While I was larking about this weekend, the New York Times published a story about how Saudi Arabia uses an army of Twitter trolls to control its public image. At the tail end of the story—because it apparently wasn’t considered very important—the Times revealed that in 2015, after Saudi Arabia introduced some domestic austerity measures, the consulting firm McKinsey & Company analyzed how effective the Saudi leadership’s overall PR strategy was:
In a nine-page report, a copy of which was obtained by The Times, McKinsey found that the measures received twice as much coverage on Twitter as in the country’s traditional news media or blogs, and that negative sentiment far outweighed positive reactions on social media. Three people were driving the conversation on Twitter, the firm found: the writer Khalid al-Alkami; Mr. Abdulaziz, the young dissident living in Canada; and an anonymous user who went by Ahmad.
After the report was issued, Mr. Alkami was arrested, the human rights group ALQST said. Mr. Abdulaziz said that Saudi government officials imprisoned two of his brothers and hacked his cellphone, an account supported by a researcher at Citizen Lab. Ahmad, the anonymous account, was shut down.
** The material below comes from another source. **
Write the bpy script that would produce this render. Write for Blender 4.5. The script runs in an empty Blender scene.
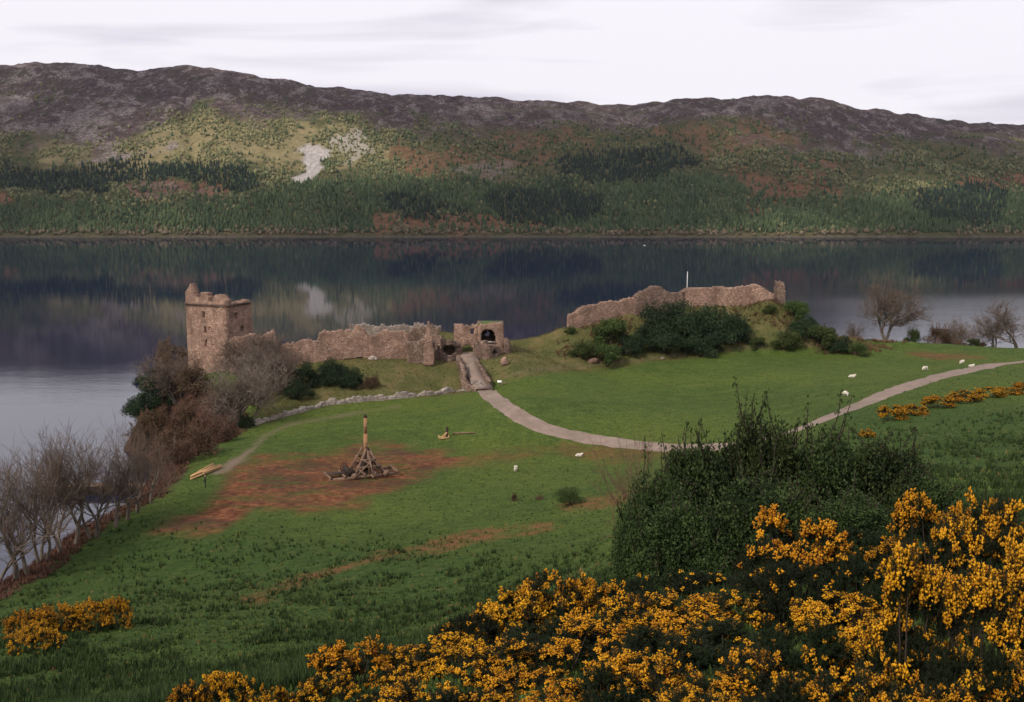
import bpy, bmesh, math, random
import numpy as np
from mathutils import Vector, Matrix, Euler

# ------------------------------------------------------------------ camera, world, sun, exposure
W, H, F = 1024, 702, 996.0
CAMZ = 52.0
PITCH = math.atan((351 - 208) / F)
CP, SP = math.cos(PITCH), math.sin(PITCH)
sc = bpy.context.scene
col = sc.collection
cam = bpy.data.cameras.new("camera"); cam.lens = 36.0 * F / W; cam.sensor_width = 36.0
cam.clip_start = 0.2; cam.clip_end = 30000
cob = bpy.data.objects.new("camera", cam); col.objects.link(cob)
cob.location = (0, 0, CAMZ); cob.rotation_euler = (math.pi / 2 - PITCH, 0, 0)
sc.camera = cob
sc.view_settings.view_transform = 'Standard'; sc.view_settings.look = 'None'
sc.view_settings.exposure = 0.15; sc.view_settings.gamma = 1.0
sc.view_settings.use_curve_mapping = False

SUN_EL, SUN_AZ = 40.0, 224.0          # compass-like azimuth: 0 = +Y, 90 = +X
SUN_STRENGTH, SUN_ANGLE = 2.9, 5.0
SKY_STRENGTH = 0.095
world = bpy.data.worlds.new("World"); sc.world = world; world.use_nodes = True
def build_world():
    nt = world.node_tree; nt.nodes.clear(); N = nt.nodes.new; L = nt.links.new
    out = N('ShaderNodeOutputWorld'); bg = N('ShaderNodeBackground'); bg.inputs[1].default_value = SKY_STRENGTH
    sky = N('ShaderNodeTexSky'); sky.sky_type = 'NISHITA'; sky.sun_disc = False
    sky.sun_elevation = math.radians(SUN_EL); sky.sun_rotation = math.radians(SUN_AZ)
    tc = N('ShaderNodeTexCoord'); sep = N('ShaderNodeSeparateXYZ'); L(tc.outputs['Generated'], sep.inputs[0])
    # flatten the direction onto a cloud layer so the bands lie low and long
    zc = N('ShaderNodeMath'); zc.operation = 'MAXIMUM'; zc.inputs[1].default_value = 0.0; L(sep.outputs[2], zc.inputs[0])
    mp = N('ShaderNodeMapping'); mp.inputs['Scale'].default_value = (2.2, 2.2, 17.0); mp.inputs['Location'].default_value = (3.1, 0.4, 0.35)
    mp.inputs['Rotation'].default_value = (0, math.radians(-3.0), 0)
    L(tc.outputs['Generated'], mp.inputs[0])
    no = N('ShaderNodeTexNoise'); no.inputs['Scale'].default_value = 1.0; no.inputs['Detail'].default_value = 4.5; no.inputs['Roughness'].default_value = 0.5
    no.inputs['Distortion'].default_value = 0.5
    L(mp.outputs[0], no.inputs[0])
    ra = N('ShaderNodeValToRGB'); L(no.outputs[0], ra.inputs[0])
    e = ra.color_ramp.elements
    e[0].position = 0.38; e[0].color = (7.0, 6.6, 7.6, 1)
    e[1].position = 0.55; e[1].color = (9.5, 9.1, 9.7, 1)
    # an overcast sky is brighter overhead than at the horizon
    el = N('ShaderNodeMapRange'); el.inputs[1].default_value = 0.12; el.inputs[2].default_value = 0.7
    el.inputs[3].default_value = 1.0; el.inputs[4].default_value = 1.15; L(zc.outputs[0], el.inputs[0])
    mu = N('ShaderNodeVectorMath'); mu.operation = 'SCALE'; L(ra.outputs[0], mu.inputs[0]); L(el.outputs[0], mu.inputs[3])
    mix = N('ShaderNodeMix'); mix.data_type = 'RGBA'; mix.inputs[0].default_value = 0.94
    L(sky.outputs[0], mix.inputs[6]); L(mu.outputs[0], mix.inputs[7])
    L(mix.outputs[2], bg.inputs[0]); L(bg.outputs[0], out.inputs[0])
build_world()
sl = bpy.data.lights.new("sun", 'SUN'); sl.energy = SUN_STRENGTH; sl.angle = math.radians(SUN_ANGLE); sl.color = (1.0, 0.92, 0.79)
so = bpy.data.objects.new("sun", sl); col.objects.link(so)
_e, _a = math.radians(SUN_EL), math.radians(SUN_AZ)
sdir = Vector((math.cos(_e) * math.sin(_a), math.cos(_e) * math.cos(_a), math.sin(_e)))
so.rotation_euler = sdir.to_track_quat('Z', 'Y').to_euler()
so.location = (0, -60, 120)

# ------------------------------------------------------------------ helpers
rng = np.random.default_rng(7)
def ray(px, py):
    u = (px - W / 2) / F; v = (H / 2 - py) / F
    return np.array([u, CP + v * SP, -SP + v * CP])
def at(px, py, Y):
    d = ray(px, py); t = Y / d[1]
    return np.array([d[0] * t, Y, CAMZ + d[2] * t])
def project(x, y, z):
    z = z - CAMZ
    dep = y * CP - z * SP; up = y * SP + z * CP
    dep = np.where(np.abs(dep) < 1e-3, 1e-3, dep)
    return W / 2 + F * x / dep, H / 2 - F * up / dep, dep

def _h(ix, iy, s):
    n = (ix.astype(np.int64) * 374761393 + iy.astype(np.int64) * 668265263 + s * 1442695041) & 0x7fffffff
    n = ((n ^ (n >> 13)) * 1274126177) & 0x7fffffff
    n = n ^ (n >> 16)
    return (n & 0xffff) / 65535.0
def vn(x, y, s=0):
    x = np.asarray(x, float); y = np.asarray(y, float)
    ix = np.floor(x); iy = np.floor(y); fx = x - ix; fy = y - iy
    fx = fx * fx * (3 - 2 * fx); fy = fy * fy * (3 - 2 * fy)
    a = _h(ix, iy, s); b = _h(ix + 1, iy, s); c = _h(ix, iy + 1, s); d = _h(ix + 1, iy + 1, s)
    return (a * (1 - fx) + b * fx) * (1 - fy) + (c * (1 - fx) + d * fx) * fy
def fbm(x, y, s=0, o=4, g=0.5):
    r = 0; a = 1; t = 0
    for k in range(o):
        r = r + a * vn(x * 2 ** k, y * 2 ** k, s + k * 17); t += a; a *= g
    return r / t
def sstep(a, b, x):
    t = np.clip((x - a) / (b - a), 0, 1); return t * t * (3 - 2 * t)
def inpoly(x, y, P):
    P = np.asarray(P, float); r = np.zeros(np.shape(x), bool); j = len(P) - 1
    for i in range(len(P)):
        xi, yi = P[i]; xj, yj = P[j]
        c = ((yi > y) != (yj > y)) & (x < (xj - xi) * (y - yi) / (yj - yi + 1e-12) + xi)
        r ^= c; j = i
    return r
def polydist(x, y, P, closed=True):
    P = np.asarray(P, float); n = len(P); best = np.full(np.shape(x), 1e9)
    for i in range(n if closed else n - 1):
        a = P[i]; b = P[(i + 1) % n]; d = b - a; L = max(d @ d, 1e-9)
        t = np.clip(((x - a[0]) * d[0] + (y - a[1]) * d[1]) / L, 0, 1)
        best = np.minimum(best, np.hypot(x - a[0] - t * d[0], y - a[1] - t * d[1]))
    return best

def tag(o, label=None, cat=None, group=None, kind=None):
    if label:
        o["label"] = label
        if len(label.replace('-', ' ').split()) > 16: print('LONG LABEL', label)
    if cat: o["category"] = cat
    if group: o["group"] = group
    if kind: o["kind"] = kind
    return o
def empty(name, loc=(0, 0, 0), rz=0.0):
    o = bpy.data.objects.new(name, None); col.objects.link(o)
    o.location = loc; o.rotation_euler = (0, 0, rz); o.empty_display_size = 0.3
    return o
def mesh_np(name, V, Fc, attrs=None, smooth=False):
    """V (n,3), Fc (m,k) array, or list of arrays with different k"""
    me = bpy.data.meshes.new(name)
    V = np.asarray(V, np.float32)
    if isinstance(Fc, np.ndarray): Fc = [Fc]
    Fc = [np.asarray(f, np.int32) for f in Fc if len(f)]
    me.vertices.add(len(V)); me.vertices.foreach_set('co', V.ravel())
    li = np.concatenate([f.ravel() for f in Fc]); tot = np.concatenate([np.full(len(f), f.shape[1], np.int32) for f in Fc])
    me.loops.add(len(li)); me.loops.foreach_set('vertex_index', li)
    st = np.concatenate([[0], np.cumsum(tot)[:-1]]).astype(np.int32)
    me.polygons.add(len(tot)); me.polygons.foreach_set('loop_start', st); me.polygons.foreach_set('loop_total', tot)
    if smooth: me.polygons.foreach_set('use_smooth', np.ones(len(tot), bool))
    if attrs:
        for k, a in attrs.items():
            at_ = me.attributes.new(k, 'FLOAT', 'POINT'); at_.data.foreach_set('value', np.asarray(a, np.float32))
    me.update(calc_edges=True); me.validate()
    return me
def obj(name, me, mat=None, parent=None):
    o = bpy.data.objects.new(name, me); col.objects.link(o)
    if mat is not None and len(me.materials) == 0: me.materials.append(mat)
    if parent is not None: o.parent = parent
    return o
def copy_tree(o, parent=None):
    c = o.copy(); col.objects.link(c); c.parent = parent
    for ch in list(o.children): copy_tree(ch, c)
    return c
class MB:
    """collects boxes, bars, tubes into one mesh"""
    def __init__(s): s.V = []; s.Q = []; s.T = []; s.n = 0
    def add(s, V, Q=None, T=None):
        V = np.asarray(V, float)
        if Q is not None and len(Q): s.Q.append(np.asarray(Q, int) + s.n)
        if T is not None and len(T): s.T.append(np.asarray(T, int) + s.n)
        s.V.append(V); s.n += len(V)
    def bar(s, p, q, w, h=None, bev=0.12, tw=0.0):
        """timber from p to q, rectangular section w x h with chamfered edges"""
        h = h or w; p = Vector(p); q = Vector(q); d = (q - p).normalized()
        up = Vector((0, 0, 1)) if abs(d.z) < 0.95 else Vector((0, 1, 0))
        a = d.cross(up).normalized(); b = a.cross(d)
        if tw: R = Matrix.Rotation(tw, 3, d); a = R @ a; b = R @ b
        c = bev * min(w, h); hw, hh = w / 2, h / 2
        prof = [(hw - c, hh), (hw, hh - c), (hw, -hh + c), (hw - c, -hh), (-hw + c, -hh), (-hw, -hh + c), (-hw, hh - c), (-hw + c, hh)]
        V = [];
        for e in (p, q):
            for (x, y) in prof: V.append(e + a * x + b * y)
        Q = [[i, (i + 1) % 8, 8 + (i + 1) % 8, 8 + i] for i in range(8)]
        V += [p, q]
        T = [[16, (i + 1) % 8, i] for i in range(8)] + [[17, 8 + i, 8 + (i + 1) % 8] for i in range(8)]
        s.add([list(v) for v in V], Q, T)
    def tube(s, pts, rad, k=8, cap=True):
        V, Q = tube_arrays(np.asarray(pts, float), np.asarray(rad, float), k)
        T = []
        if cap:
            n = len(V); V = np.vstack([V, pts[0], pts[-1]])
            T = [[n, (i + 1) % k, i] for i in range(k)] + [[n + 1, n - k + i, n - k + (i + 1) % k] for i in range(k)]
        s.add(V, Q, T)
    def build(s, name, mat, parent=None, smooth=False, attrs=None):
        fs = []
        if s.Q: fs.append(np.vstack(s.Q))
        if s.T: fs.append(np.vstack(s.T))
        return obj(name, mesh_np(name, np.vstack(s.V), fs, attrs, smooth), mat, parent)
def tube_arrays(P, R, k):
    n = len(P); D = np.gradient(P, axis=0); D /= np.linalg.norm(D, axis=1)[:, None] + 1e-9
    ref = np.array([0.31, 0.57, 0.76]);
    if abs(D[0] @ ref) > 0.9: ref = np.array([0.9, -0.3, 0.1])
    A = np.cross(D, ref); A /= np.linalg.norm(A, axis=1)[:, None] + 1e-9; B = np.cross(D, A)
    th = np.arange(k) / k * 2 * math.pi
    V = P[:, None, :] + R[:, None, None] * (np.cos(th)[None, :, None] * A[:, None, :] + np.sin(th)[None, :, None] * B[:, None, :])
    i = np.arange(n - 1)[:, None] * k; j = np.arange(k)[None, :]; j2 = (np.arange(k)[None, :] + 1) % k
    Q = np.stack([i + j, i + j2, i + k + j2, i + k + j], -1).reshape(-1, 4)
    return V.reshape(-1, 3), Q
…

Here in America, the overall view on Twitter was that McKinsey had essentially signed death warrants on three people. McKinsey, however, issued a statement saying the report was nothing more than “a brief overview of publicly available information,” and “It was not prepared for any government entity. Its intended primary audience was internal.” I have two questions:
For the New York Times: What does “issued” mean? How was the report issued? And to whom? And why can’t you simply post the report on your website so that all the rest of us can assess it?
For McKinsey: What does “intended primary audience” mean? And if the “primary” audience was internal, who was the rest of the intended audience? Also: If it was primarily for internal use, what prompted it to be written in the first place?